After reviewing the assessments of multiple independent engineering companies, the NSF has concluded that there is no way to stabilize the massive structure without putting construction workers and observatory staff at serious risk. Even conducting stress tests to assess the remaining cables could be enough to bring the whole thing down, Thornton Tomasetti, the engineering firm working for UCF, determined. It will instead be dismantled as soon as it is safe to do so.
“Although it saddens us to make this recommendation, we believe the structure should be demolished in a controlled way as soon as pragmatically possible,” the company’s recommendation for action letter stated.
“Necessary, although unfortunate.”
Taking the world’s second-largest radio telescope offline for good is no small decision and comes as a devastating loss to the astronomical sciences community. Since its construction in the early 1960s, the Arecibo Observatory has helped to refine our understanding of planets in our own stellar neighborhood and in 1992 discovered the first-known exoplanet, or a planet beyond our solar system. Thousands have been spotted since. Arecibo has led the discovery of pulsars — even binary pulsars — and millisecond-long radio bursts from outside our galaxy. It’s aided the search for gravitational waves.

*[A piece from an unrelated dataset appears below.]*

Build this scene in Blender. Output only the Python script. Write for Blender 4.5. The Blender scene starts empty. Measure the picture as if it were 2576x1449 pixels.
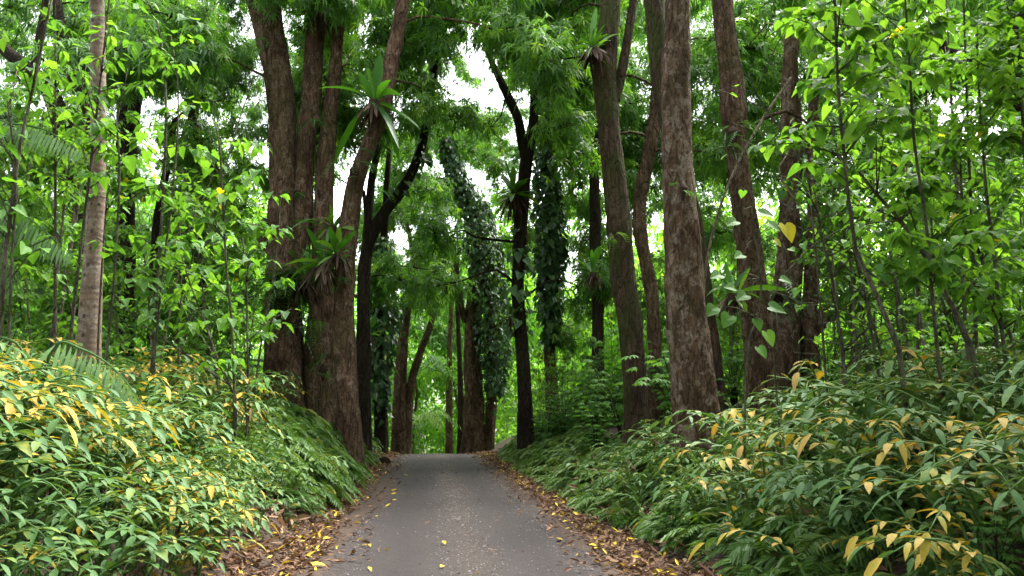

Arecibo’s scientific importance even pushed it into the scope of pop culture; it was one of several facilities featured in the 1997 movie, Contact, based on a Carl Sagan novel of the same name, and made appearances in The X-Files and a James Bond film.
But life and safety must always come first. Thus the decision is “necessary, although unfortunate,” NSF Director Sethuraman Panchanathan said in a statement. “For nearly six decades, the Arecibo Observatory has served as a beacon for breakthrough science and what a partnership with a community can look like. While this is a profound change, we will be looking for ways to assist the scientific community and maintain that strong relationship with the people of Puerto Rico.”
An enduring legacy — Of course, there are still discoveries to be made from its existing observations. As Cartwright noted in today’s announcement, “At a time when public interest and scientific curiosity about space and the skies has re-intensified, there remains much to understand about the data that has been acquired by Arecibo.”
The NSF has made it clear that the observatory will not be going completely dark with the death of its flagship telescope. For Puerto Ricans, the local treasure has long been an educational destination for school children, and its role in international research efforts is a significant one. There are plans to restore the observatory’s LIDAR facility for future geospace research, the NSF says, and operations will eventually resume at the visitor center and the offsite Culebra facility, which conducts weather analyses. Down the line, it may find itself home to new educational programs.
Whatever its future purpose may be, everyone seems to be in agreement that to abandon the historic site entirely would be… well, as Jodie Foster’s Ellie Arroway put it in Contact, “Seems like an awful waste of space.” Alas, today we pour one out for Arecibo.